About 300,000 square feet of floor space in the five easternmost bays, however, have still tested positive for contaminants and will have to be sealed before the federal Environmental Protection Agency will give its approval for their use as industrial space.
That job will take between 30 and 90 days, depending on which sealing method is used, Winner said.
It's four of those five bays that will be available for lease, he said, noting that the building's five western bays will be used by Winner Steel.
The company plans to install a slitter line in one of them and is already using four others for storage of steel coils. The EPA has given approval for that use, Winner said.
He has one good prospect looking at the site now, he said, noting it is a steel plate manufacturer looking at space here as well as at other sites in Pennsylvania and Alabama.
Word that the manufacturing space is nearly ready for occupancy is good news, said Mayor David O. Ryan.
"I hope he [Winner] has some people to come in and lease space for manufacturing jobs," he said.
Incubator is an option
Winner's announcement that the third Winner Steel line will be running by the end of the year with an increase in personnel is even better immediate economic news for the Shenango Valley, Ryan said.
In addition to the manufacturing bays, there are a total of another 120,000 square feet of space available on the four floors in what was called the "I" building when Westinghouse ran the place.
That area would be ideal as an incubator for small businesses looking for a place to start operations with little or no overhead costs, Winner said.
It would be preferable for a public entity to get involved in the creation of an incubator because it would likely have better success than a private company at securing grant money to put that project together, Winner added.
Winner Development is talking to three Israeli manufacturing companies that might be interested in locating in that building, he said.
Office building
The "I" building is connected to the 160,000-square-foot office building that also is being cleaned up now, Winner said.
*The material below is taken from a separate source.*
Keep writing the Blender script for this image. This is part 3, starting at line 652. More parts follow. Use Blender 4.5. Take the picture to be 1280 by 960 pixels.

He plans to lease space there as well, noting that he is working on getting a telephone call center as a tenant that could bring 300 jobs to the city.
The office building should be ready for occupancy this fall, he said.
Winner said he still believes the industrial park can create between 1,000 and 1,200 jobs.
He said he's spent about $9 million on environmental cleanup at the plant, including $2.75 million in state loans.
Westinghouse spent $12 million on similar work before it sold the facility, and its successors have spent about $3 million more so far.
That figure continues to increase as the EPA has directed that some off-site cleanup work be done as well, including dredging a portion of the nearby Shenango River. That work will cost about $6 million.